Voor de zomer zal er overeenstemming moeten zijn over de uitgangspunten voor een financieel arrangement voor de digitale overheid.
Het gaat als een strovuur door Den Haag. Als je wat voor elkaar wilt krijgen moet je nu aan de slag. Dan moet je nu van je laten horen. De verlanglijstjes worden opgesteld, het benodigde geld en urgentie dik onderstreept. Verkiezingsprogramma’s en ambtelijke notities preluderen op de inzet, op de keuzes die gemaakt moeten worden.
Voor de digitalisering van de overheid, voor de ondersteuning van de kansrijke digitalisering en technologische vernieuwing van onze economie zal in de buidel moeten worden getast. Ook voor cyberveiligheid. En overal is de gedachte dat de kost voor de baat uitgaat. Ja, er is nu geld nodig, maar op den duur (en die duur is niet zo lang) levert die extra financiële inzet een sterkere competitieve Nederlandse economie op, en een overheid die beter de maatschappelijke problemen kan aanpakken met lagere bedrijfskosten.
De voorzitter van The Hague Cyber security Delta wakkert dat vuur nog wat aan, door te pleiten voor meer inzet van de overheid om de cyberveiligheid te borgen. En de FME, die de vorming van een ministerieel topteam digitalisering in een nieuw kabinet (waarom nu niet?) nodig vindt. Met een transitieminister. Dat lijkt wel iets op door mij bepleite minister voor de informatievoorziening (gekoppeld aan één van de bestaande beleidsterreinen), maar dan met budgetten en bevoegdheden. Wie de krant openslaat ziet in één oogopslag dat digitalisering in de maatschappij razendsnel doorzet. Wie achterblijft verliest marktpositie en dat geldt ook voor de ondersteuning van de overheid op dat vlak. Denk aan Digipoort, die de Rotterdamse haven en Schiphol internationaal concurrerend maakt. Er kan geen twijfel zijn: voor beheer, doorontwikkeling en innovatie zal dus geld nodig zijn.
Het is mijn taak om het strovuur, in het belang van de maatschappelijke opdracht van de overheid, nog wat aan te blazen. Maar dat heeft alleen effect als er een breed draagvlak voor gaat ontstaan. Daarom ben ik blij met de berichten vanuit de maatschappij. Vooreerst echter moet duidelijkheid zijn over wat op de korte termijn nodig is. Wat er aan maatschappelijke baten te winnen valt en welke reductie in de bedrijfskosten van de overheid te halen is. Voor de zomer zal, onder mijn leiding, in het Nationaal Beraad overeenstemming moeten zijn over de uitgangspunten voor een financieel arrangement voor de digitale overheid. En dat wordt aan het kabinet aangeboden.
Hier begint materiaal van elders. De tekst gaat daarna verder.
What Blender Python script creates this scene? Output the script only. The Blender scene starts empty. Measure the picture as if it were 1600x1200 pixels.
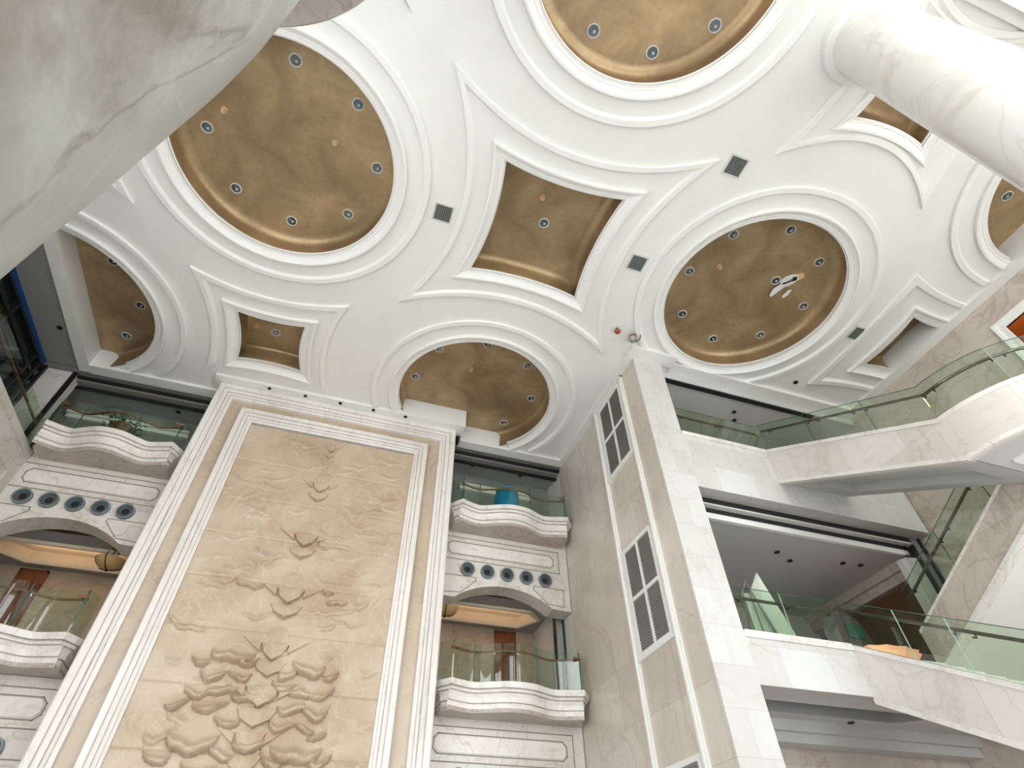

Dan weten we waar het over gaat (en kunnen we de indicatieve becijfering van mij op termijn vervangen door een meer stabiele) en hoe verantwoordelijkheden kunnen worden verdeeld over departementen, de verschillende medeoverheden en de uitvoeringsorganisaties. Vervolgens kan het kabinet besluiten over het daadwerkelijk budgetteren. Tegen die tijd zal het strovuur van financiële ‘claims’ wel tot wasdom zijn gekomen…..op weg naar de verkiezingen.